■ **Job**
Every line below is to be quoted exactly, with nothing added or dropped.
++++++++++
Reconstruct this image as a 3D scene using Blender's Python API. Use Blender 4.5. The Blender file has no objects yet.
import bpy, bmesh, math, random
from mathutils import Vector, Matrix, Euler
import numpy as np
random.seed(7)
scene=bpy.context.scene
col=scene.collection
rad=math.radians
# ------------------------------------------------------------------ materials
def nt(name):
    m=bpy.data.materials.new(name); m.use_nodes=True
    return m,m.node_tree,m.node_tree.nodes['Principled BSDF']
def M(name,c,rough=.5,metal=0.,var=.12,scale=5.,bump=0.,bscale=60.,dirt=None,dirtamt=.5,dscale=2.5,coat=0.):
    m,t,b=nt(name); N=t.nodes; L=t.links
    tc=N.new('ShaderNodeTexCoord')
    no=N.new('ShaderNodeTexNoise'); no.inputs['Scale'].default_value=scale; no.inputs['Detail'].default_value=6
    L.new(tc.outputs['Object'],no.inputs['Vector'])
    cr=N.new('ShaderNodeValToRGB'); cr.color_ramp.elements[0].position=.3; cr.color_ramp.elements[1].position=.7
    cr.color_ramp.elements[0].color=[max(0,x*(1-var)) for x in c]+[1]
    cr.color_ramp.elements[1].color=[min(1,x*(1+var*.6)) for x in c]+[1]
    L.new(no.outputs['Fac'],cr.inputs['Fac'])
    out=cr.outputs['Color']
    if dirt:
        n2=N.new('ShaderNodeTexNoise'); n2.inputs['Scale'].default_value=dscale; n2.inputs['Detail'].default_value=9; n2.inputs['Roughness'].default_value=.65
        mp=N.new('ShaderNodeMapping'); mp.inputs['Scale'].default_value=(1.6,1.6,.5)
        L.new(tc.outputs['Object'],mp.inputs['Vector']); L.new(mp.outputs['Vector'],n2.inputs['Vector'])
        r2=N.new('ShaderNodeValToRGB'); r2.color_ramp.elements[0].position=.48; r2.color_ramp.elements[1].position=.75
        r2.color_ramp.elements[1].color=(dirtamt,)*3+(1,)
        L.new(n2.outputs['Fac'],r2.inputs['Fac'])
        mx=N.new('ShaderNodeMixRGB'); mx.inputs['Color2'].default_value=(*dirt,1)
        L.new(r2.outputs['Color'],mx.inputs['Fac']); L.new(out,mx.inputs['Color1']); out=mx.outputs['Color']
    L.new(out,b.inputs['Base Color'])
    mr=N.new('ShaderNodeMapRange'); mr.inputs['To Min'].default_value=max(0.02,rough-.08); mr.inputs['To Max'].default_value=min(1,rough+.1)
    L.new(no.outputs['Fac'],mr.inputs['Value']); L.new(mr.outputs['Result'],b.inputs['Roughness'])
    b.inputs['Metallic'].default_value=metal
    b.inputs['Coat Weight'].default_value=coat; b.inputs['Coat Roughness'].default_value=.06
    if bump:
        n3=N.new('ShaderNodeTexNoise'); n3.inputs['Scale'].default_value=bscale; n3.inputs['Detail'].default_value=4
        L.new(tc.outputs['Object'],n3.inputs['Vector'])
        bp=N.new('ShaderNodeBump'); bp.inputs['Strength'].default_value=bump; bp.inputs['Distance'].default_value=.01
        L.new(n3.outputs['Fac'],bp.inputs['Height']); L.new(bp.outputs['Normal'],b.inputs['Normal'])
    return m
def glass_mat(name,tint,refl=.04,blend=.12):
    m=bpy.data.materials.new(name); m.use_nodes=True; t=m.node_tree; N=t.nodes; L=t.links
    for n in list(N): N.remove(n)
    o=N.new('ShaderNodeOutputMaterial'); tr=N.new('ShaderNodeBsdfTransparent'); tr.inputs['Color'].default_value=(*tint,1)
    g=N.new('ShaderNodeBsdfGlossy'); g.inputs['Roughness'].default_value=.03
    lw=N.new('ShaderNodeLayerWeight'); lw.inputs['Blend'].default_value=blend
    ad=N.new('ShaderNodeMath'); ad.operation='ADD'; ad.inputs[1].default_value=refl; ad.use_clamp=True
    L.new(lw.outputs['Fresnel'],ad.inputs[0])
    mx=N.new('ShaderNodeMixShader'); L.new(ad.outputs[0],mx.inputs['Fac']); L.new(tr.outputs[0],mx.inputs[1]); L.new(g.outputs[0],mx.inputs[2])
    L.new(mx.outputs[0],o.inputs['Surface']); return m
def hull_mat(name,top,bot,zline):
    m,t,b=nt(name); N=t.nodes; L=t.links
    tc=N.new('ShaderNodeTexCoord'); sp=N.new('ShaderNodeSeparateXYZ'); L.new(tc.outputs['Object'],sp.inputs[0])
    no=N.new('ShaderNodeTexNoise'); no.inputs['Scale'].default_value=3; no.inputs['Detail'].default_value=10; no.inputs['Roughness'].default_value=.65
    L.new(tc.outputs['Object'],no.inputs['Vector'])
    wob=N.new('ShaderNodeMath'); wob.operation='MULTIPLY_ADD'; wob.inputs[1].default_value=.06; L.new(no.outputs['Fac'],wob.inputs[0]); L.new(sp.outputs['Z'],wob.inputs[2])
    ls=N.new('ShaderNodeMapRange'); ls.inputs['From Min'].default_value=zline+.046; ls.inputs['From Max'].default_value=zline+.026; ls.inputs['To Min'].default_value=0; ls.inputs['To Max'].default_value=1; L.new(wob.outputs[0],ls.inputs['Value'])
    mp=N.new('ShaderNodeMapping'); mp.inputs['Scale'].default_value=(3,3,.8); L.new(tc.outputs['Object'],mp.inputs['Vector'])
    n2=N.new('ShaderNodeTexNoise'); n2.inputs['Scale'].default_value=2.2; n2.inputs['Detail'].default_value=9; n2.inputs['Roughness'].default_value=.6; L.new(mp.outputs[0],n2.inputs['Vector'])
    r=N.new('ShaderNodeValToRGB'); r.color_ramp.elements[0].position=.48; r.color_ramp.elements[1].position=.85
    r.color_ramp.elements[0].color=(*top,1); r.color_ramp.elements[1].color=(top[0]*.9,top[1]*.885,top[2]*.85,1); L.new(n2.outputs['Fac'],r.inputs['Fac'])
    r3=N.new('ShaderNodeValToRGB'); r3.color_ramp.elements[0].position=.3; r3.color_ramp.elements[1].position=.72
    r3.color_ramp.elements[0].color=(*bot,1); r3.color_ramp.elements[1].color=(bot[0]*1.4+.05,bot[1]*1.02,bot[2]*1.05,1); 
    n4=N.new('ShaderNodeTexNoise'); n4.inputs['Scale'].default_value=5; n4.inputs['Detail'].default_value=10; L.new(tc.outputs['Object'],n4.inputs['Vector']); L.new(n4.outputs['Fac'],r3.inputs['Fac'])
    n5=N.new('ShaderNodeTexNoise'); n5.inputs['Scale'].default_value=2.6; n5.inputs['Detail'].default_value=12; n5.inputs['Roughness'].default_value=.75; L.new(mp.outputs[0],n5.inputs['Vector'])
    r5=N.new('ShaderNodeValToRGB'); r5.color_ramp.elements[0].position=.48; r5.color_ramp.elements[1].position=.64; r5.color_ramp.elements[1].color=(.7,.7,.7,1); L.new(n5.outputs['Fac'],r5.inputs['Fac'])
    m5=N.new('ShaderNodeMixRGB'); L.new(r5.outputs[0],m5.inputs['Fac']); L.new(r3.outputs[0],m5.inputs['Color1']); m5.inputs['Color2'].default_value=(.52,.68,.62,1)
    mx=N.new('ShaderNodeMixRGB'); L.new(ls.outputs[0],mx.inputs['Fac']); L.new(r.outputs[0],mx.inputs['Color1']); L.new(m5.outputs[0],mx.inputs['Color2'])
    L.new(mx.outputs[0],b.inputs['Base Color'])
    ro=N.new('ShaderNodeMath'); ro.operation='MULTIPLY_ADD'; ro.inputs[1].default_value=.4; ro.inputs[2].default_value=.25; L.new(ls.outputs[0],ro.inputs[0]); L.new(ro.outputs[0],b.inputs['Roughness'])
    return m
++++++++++
■ **Task solution**
Reconstruct this image as a 3D scene using Blender's Python API. Use Blender 4.5. The Blender file has no objects yet.
import bpy, bmesh, math, random
from mathutils import Vector, Matrix, Euler
import numpy as np
random.seed(7)
scene=bpy.context.scene
col=scene.collection
rad=math.radians
# ------------------------------------------------------------------ materials
def nt(name):
    m=bpy.data.materials.new(name); m.use_nodes=True
    return m,m.node_tree,m.node_tree.nodes['Principled BSDF']
def M(name,c,rough=.5,metal=0.,var=.12,scale=5.,bump=0.,bscale=60.,dirt=None,dirtamt=.5,dscale=2.5,coat=0.):
    m,t,b=nt(name); N=t.nodes; L=t.links
    tc=N.new('ShaderNodeTexCoord')
    no=N.new('ShaderNodeTexNoise'); no.inputs['Scale'].default_value=scale; no.inputs['Detail'].default_value=6
    L.new(tc.outputs['Object'],no.inputs['Vector'])
    cr=N.new('ShaderNodeValToRGB'); cr.color_ramp.elements[0].position=.3; cr.color_ramp.elements[1].position=.7
    cr.color_ramp.elements[0].color=[max(0,x*(1-var)) for x in c]+[1]
    cr.color_ramp.elements[1].color=[min(1,x*(1+var*.6)) for x in c]+[1]
    L.new(no.outputs['Fac'],cr.inputs['Fac'])
    out=cr.outputs['Color']
    if dirt:
        n2=N.new('ShaderNodeTexNoise'); n2.inputs['Scale'].default_value=dscale; n2.inputs['Detail'].default_value=9; n2.inputs['Roughness'].default_value=.65
        mp=N.new('ShaderNodeMapping'); mp.inputs['Scale'].default_value=(1.6,1.6,.5)
        L.new(tc.outputs['Object'],mp.inputs['Vector']); L.new(mp.outputs['Vector'],n2.inputs['Vector'])
        r2=N.new('ShaderNodeValToRGB'); r2.color_ramp.elements[0].position=.48; r2.color_ramp.elements[1].position=.75
        r2.color_ramp.elements[1].color=(dirtamt,)*3+(1,)
        L.new(n2.outputs['Fac'],r2.inputs['Fac'])
        mx=N.new('ShaderNodeMixRGB'); mx.inputs['Color2'].default_value=(*dirt,1)
        L.new(r2.outputs['Color'],mx.inputs['Fac']); L.new(out,mx.inputs['Color1']); out=mx.outputs['Color']
    L.new(out,b.inputs['Base Color'])
    mr=N.new('ShaderNodeMapRange'); mr.inputs['To Min'].default_value=max(0.02,rough-.08); mr.inputs['To Max'].default_value=min(1,rough+.1)
    L.new(no.outputs['Fac'],mr.inputs['Value']); L.new(mr.outputs['Result'],b.inputs['Roughness'])
    b.inputs['Metallic'].default_value=metal
    b.inputs['Coat Weight'].default_value=coat; b.inputs['Coat Roughness'].default_value=.06
    if bump:
        n3=N.new('ShaderNodeTexNoise'); n3.inputs['Scale'].default_value=bscale; n3.inputs['Detail'].default_value=4
        L.new(tc.outputs['Object'],n3.inputs['Vector'])
        bp=N.new('ShaderNodeBump'); bp.inputs['Strength'].default_value=bump; bp.inputs['Distance'].default_value=.01
        L.new(n3.outputs['Fac'],bp.inputs['Height']); L.new(bp.outputs['Normal'],b.inputs['Normal'])
    return m
def glass_mat(name,tint,refl=.04,blend=.12):
    m=bpy.data.materials.new(name); m.use_nodes=True; t=m.node_tree; N=t.nodes; L=t.links
    for n in list(N): N.remove(n)
    o=N.new('ShaderNodeOutputMaterial'); tr=N.new('ShaderNodeBsdfTransparent'); tr.inputs['Color'].default_value=(*tint,1)
    g=N.new('ShaderNodeBsdfGlossy'); g.inputs['Roughness'].default_value=.03
    lw=N.new('ShaderNodeLayerWeight'); lw.inputs['Blend'].default_value=blend
    ad=N.new('ShaderNodeMath'); ad.operation='ADD'; ad.inputs[1].default_value=refl; ad.use_clamp=True
    L.new(lw.outputs['Fresnel'],ad.inputs[0])
    mx=N.new('ShaderNodeMixShader'); L.new(ad.outputs[0],mx.inputs['Fac']); L.new(tr.outputs[0],mx.inputs[1]); L.new(g.outputs[0],mx.inputs[2])
    L.new(mx.outputs[0],o.inputs['Surface']); return m
def hull_mat(name,top,bot,zline):
    m,t,b=nt(name); N=t.nodes; L=t.links
    tc=N.new('ShaderNodeTexCoord'); sp=N.new('ShaderNodeSeparateXYZ'); L.new(tc.outputs['Object'],sp.inputs[0])
    no=N.new('ShaderNodeTexNoise'); no.inputs['Scale'].default_value=3; no.inputs['Detail'].default_value=10; no.inputs['Roughness'].default_value=.65
    L.new(tc.outputs['Object'],no.inputs['Vector'])
    wob=N.new('ShaderNodeMath'); wob.operation='MULTIPLY_ADD'; wob.inputs[1].default_value=.06; L.new(no.outputs['Fac'],wob.inputs[0]); L.new(sp.outputs['Z'],wob.inputs[2])
    ls=N.new('ShaderNodeMapRange'); ls.inputs['From Min'].default_value=zline+.046; ls.inputs['From Max'].default_value=zline+.026; ls.inputs['To Min'].default_value=0; ls.inputs['To Max'].default_value=1; L.new(wob.outputs[0],ls.inputs['Value'])
    mp=N.new('ShaderNodeMapping'); mp.inputs['Scale'].default_value=(3,3,.8); L.new(tc.outputs['Object'],mp.inputs['Vector'])
    n2=N.new('ShaderNodeTexNoise'); n2.inputs['Scale'].default_value=2.2; n2.inputs['Detail'].default_value=9; n2.inputs['Roughness'].default_value=.6; L.new(mp.outputs[0],n2.inputs['Vector'])
    r=N.new('ShaderNodeValToRGB'); r.color_ramp.elements[0].position=.48; r.color_ramp.elements[1].position=.85
    r.color_ramp.elements[0].color=(*top,1); r.color_ramp.elements[1].color=(top[0]*.9,top[1]*.885,top[2]*.85,1); L.new(n2.outputs['Fac'],r.inputs['Fac'])
    r3=N.new('ShaderNodeValToRGB'); r3.color_ramp.elements[0].position=.3; r3.color_ramp.elements[1].position=.72
    r3.color_ramp.elements[0].color=(*bot,1); r3.color_ramp.elements[1].color=(bot[0]*1.4+.05,bot[1]*1.02,bot[2]*1.05,1); 
    n4=N.new('ShaderNodeTexNoise'); n4.inputs['Scale'].default_value=5; n4.inputs['Detail'].default_value=10; L.new(tc.outputs['Object'],n4.inputs['Vector']); L.new(n4.outputs['Fac'],r3.inputs['Fac'])
    n5=N.new('ShaderNodeTexNoise'); n5.inputs['Scale'].default_value=2.6; n5.inputs['Detail'].default_value=12; n5.inputs['Roughness'].default_value=.75; L.new(mp.outputs[0],n5.inputs['Vector'])
    r5=N.new('ShaderNodeValToRGB'); r5.color_ramp.elements[0].position=.48; r5.color_ramp.elements[1].position=.64; r5.color_ramp.elements[1].color=(.7,.7,.7,1); L.new(n5.outputs['Fac'],r5.inputs['Fac'])
    m5=N.new('ShaderNodeMixRGB'); L.new(r5.outputs[0],m5.inputs['Fac']); L.new(r3.outputs[0],m5.inputs['Color1']); m5.inputs['Color2'].default_value=(.52,.68,.62,1)
    mx=N.new('ShaderNodeMixRGB'); L.new(ls.outputs[0],mx.inputs['Fac']); L.new(r.outputs[0],mx.inputs['Color1']); L.new(m5.outputs[0],mx.inputs['Color2'])
    L.new(mx.outputs[0],b.inputs['Base Color'])
    ro=N.new('ShaderNodeMath'); ro.operation='MULTIPLY_ADD'; ro.inputs[1].default_value=.4; ro.inputs[2].default_value=.25; L.new(ls.outputs[0],ro.inputs[0]); L.new(ro.outputs[0],b.inputs['Roughness'])
    return m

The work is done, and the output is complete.